— START —

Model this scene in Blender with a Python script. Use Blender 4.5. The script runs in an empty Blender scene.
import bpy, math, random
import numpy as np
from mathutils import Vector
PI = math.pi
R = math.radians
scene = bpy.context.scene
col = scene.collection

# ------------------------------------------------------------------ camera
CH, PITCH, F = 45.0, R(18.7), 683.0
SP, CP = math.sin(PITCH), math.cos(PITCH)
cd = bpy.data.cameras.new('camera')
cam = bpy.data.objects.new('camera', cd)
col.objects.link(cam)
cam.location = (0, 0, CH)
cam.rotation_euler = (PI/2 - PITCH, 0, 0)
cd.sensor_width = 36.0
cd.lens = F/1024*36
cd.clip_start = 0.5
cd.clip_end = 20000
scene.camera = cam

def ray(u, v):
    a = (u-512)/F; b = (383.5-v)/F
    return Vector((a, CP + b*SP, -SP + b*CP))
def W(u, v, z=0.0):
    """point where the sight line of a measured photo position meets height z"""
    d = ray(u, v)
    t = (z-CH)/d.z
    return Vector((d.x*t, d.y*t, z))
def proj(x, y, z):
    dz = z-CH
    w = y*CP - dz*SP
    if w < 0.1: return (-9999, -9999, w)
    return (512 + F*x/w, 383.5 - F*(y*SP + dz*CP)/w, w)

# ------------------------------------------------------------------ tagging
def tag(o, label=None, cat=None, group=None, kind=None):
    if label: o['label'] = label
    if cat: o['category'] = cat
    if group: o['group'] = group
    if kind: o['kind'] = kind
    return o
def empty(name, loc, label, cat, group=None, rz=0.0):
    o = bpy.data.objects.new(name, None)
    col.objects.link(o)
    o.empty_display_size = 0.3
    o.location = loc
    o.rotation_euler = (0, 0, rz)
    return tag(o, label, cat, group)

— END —

**TASK DETAILS:** Repeat the data above exactly.

**ANSWER TO THE PROBLEM:**
Model this scene in Blender with a Python script. Use Blender 4.5. The script runs in an empty Blender scene.
import bpy, math, random
import numpy as np
from mathutils import Vector
PI = math.pi
R = math.radians
scene = bpy.context.scene
col = scene.collection

# ------------------------------------------------------------------ camera
CH, PITCH, F = 45.0, R(18.7), 683.0
SP, CP = math.sin(PITCH), math.cos(PITCH)
cd = bpy.data.cameras.new('camera')
cam = bpy.data.objects.new('camera', cd)
col.objects.link(cam)
cam.location = (0, 0, CH)
cam.rotation_euler = (PI/2 - PITCH, 0, 0)
cd.sensor_width = 36.0
cd.lens = F/1024*36
cd.clip_start = 0.5
cd.clip_end = 20000
scene.camera = cam

def ray(u, v):
    a = (u-512)/F; b = (383.5-v)/F
    return Vector((a, CP + b*SP, -SP + b*CP))
def W(u, v, z=0.0):
    """point where the sight line of a measured photo position meets height z"""
    d = ray(u, v)
    t = (z-CH)/d.z
    return Vector((d.x*t, d.y*t, z))
def proj(x, y, z):
    dz = z-CH
    w = y*CP - dz*SP
    if w < 0.1: return (-9999, -9999, w)
    return (512 + F*x/w, 383.5 - F*(y*SP + dz*CP)/w, w)

# ------------------------------------------------------------------ tagging
def tag(o, label=None, cat=None, group=None, kind=None):
    if label: o['label'] = label
    if cat: o['category'] = cat
    if group: o['group'] = group
    if kind: o['kind'] = kind
    return o
def empty(name, loc, label, cat, group=None, rz=0.0):
    o = bpy.data.objects.new(name, None)
    col.objects.link(o)
    o.empty_display_size = 0.3
    o.location = loc
    o.rotation_euler = (0, 0, rz)
    return tag(o, label, cat, group)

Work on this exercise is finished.